Integration a sensitive topic in coalition negotiations

The Center Party, the Social Democrats, and IRL continued their coalition negotiations on Tuesday with the topic of integration. The three parties have a very different understanding of what integration should mean and how it should be supported. Justice Minister Urmas Reinsalu (IRL) said on Tuesday morning that he was hopeful they could find common ground.
Center Party member and Member of the European Parliament for Estonia, Yana Toom, has asked the European Commission to assess whether or not Estonia’s Language Act met European legal norms and principles, ERR’s radio news reported on Tuesday.

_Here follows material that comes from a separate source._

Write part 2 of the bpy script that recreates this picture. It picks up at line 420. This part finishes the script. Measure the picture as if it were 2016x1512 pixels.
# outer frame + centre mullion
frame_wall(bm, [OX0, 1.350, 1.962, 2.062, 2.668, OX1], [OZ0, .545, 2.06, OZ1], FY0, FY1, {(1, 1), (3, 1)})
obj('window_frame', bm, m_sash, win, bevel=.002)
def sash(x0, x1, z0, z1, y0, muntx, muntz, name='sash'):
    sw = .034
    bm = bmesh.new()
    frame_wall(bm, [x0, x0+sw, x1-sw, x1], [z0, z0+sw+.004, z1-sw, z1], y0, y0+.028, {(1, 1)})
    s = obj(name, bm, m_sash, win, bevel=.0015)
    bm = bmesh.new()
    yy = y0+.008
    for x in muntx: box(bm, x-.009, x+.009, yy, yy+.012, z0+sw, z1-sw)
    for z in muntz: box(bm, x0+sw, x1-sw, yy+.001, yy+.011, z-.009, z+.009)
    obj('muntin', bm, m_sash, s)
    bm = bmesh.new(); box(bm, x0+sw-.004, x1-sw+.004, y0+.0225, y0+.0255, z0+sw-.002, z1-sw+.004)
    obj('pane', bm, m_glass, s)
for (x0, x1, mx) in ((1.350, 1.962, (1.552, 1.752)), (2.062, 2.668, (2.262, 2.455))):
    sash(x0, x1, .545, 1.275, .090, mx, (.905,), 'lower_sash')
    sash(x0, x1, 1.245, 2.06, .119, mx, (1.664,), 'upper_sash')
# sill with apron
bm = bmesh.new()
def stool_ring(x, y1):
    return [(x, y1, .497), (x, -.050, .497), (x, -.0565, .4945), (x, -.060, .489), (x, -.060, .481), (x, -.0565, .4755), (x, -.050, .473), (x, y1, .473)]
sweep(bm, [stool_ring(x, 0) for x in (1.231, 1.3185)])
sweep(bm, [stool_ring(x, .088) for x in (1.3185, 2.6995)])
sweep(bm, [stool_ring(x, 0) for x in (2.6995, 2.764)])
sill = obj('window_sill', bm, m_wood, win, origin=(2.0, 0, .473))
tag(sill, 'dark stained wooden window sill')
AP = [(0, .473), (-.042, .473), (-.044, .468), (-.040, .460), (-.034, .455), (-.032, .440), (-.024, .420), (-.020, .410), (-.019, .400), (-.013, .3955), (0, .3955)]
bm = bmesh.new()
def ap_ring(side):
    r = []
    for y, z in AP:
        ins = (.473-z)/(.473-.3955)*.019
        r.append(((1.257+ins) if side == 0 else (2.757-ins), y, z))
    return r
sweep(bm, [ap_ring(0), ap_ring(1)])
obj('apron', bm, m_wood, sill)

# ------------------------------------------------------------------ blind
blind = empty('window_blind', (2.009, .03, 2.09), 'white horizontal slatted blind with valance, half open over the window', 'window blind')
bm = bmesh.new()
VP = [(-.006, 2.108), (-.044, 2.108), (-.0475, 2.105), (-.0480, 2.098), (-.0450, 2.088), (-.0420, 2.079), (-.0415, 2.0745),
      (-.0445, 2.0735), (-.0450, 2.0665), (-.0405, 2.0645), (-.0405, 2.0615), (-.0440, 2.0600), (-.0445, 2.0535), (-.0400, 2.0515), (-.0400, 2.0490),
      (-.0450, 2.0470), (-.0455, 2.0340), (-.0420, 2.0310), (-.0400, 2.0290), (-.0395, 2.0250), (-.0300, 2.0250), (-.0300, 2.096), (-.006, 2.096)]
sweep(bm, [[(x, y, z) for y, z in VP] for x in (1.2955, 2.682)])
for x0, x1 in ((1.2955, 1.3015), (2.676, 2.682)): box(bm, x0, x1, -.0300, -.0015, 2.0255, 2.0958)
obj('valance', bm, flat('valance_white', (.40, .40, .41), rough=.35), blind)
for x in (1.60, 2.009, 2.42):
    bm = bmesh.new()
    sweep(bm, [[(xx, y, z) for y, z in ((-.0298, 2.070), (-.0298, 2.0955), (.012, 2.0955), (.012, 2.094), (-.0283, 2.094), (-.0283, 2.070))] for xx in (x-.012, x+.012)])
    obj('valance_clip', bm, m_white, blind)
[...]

Toom’s complaint is that the Estonian law sets the bar too high where professions and positions require a certain knowledge of Estonian. Past debates surrounding the topic included language requirements for bus and taxi drivers, for instance.
Matters of integration could turn out to be an issue in the Center Party, the Social Democrats, and IRL’s current coalition negotiations. Especially IRL has followed a restrictive approach, while the platforms of the Social Democrats and especially the Center Party are much more open.
For example, the Center Party’s platform includes a call to improve the availability of quality education in Russian, along with a warning that pushing through a education reform passed by the Riigikogu in 2007 would affect all of Estonia negatively.
The Social Democrats’ 2015 election platform included the aim to ensure that the children of parents who are not native speakers of Estonian learn to speak it well at primary as well as secondary and high school levels. Their platform also included an end of the discrimination of workers for their lack of Estonian, as well as making a program available for expedited naturalization for certain target groups.
This does not go together very well with IRL’s positions. IRL does not include integration in its party platform as a topic, but refers to it as a part of education and cultural policy. The party stresses though that Estonia is the home for all nationalities who live here.
Minister of Justice Urmas Reinsalu didn’t offer predictions how Tuesday’s negotiation round would turn out, but expressed hope that the parties would find common ground. They needed to agree what should be done, but also what shouldn’t be done, Reinsalu said.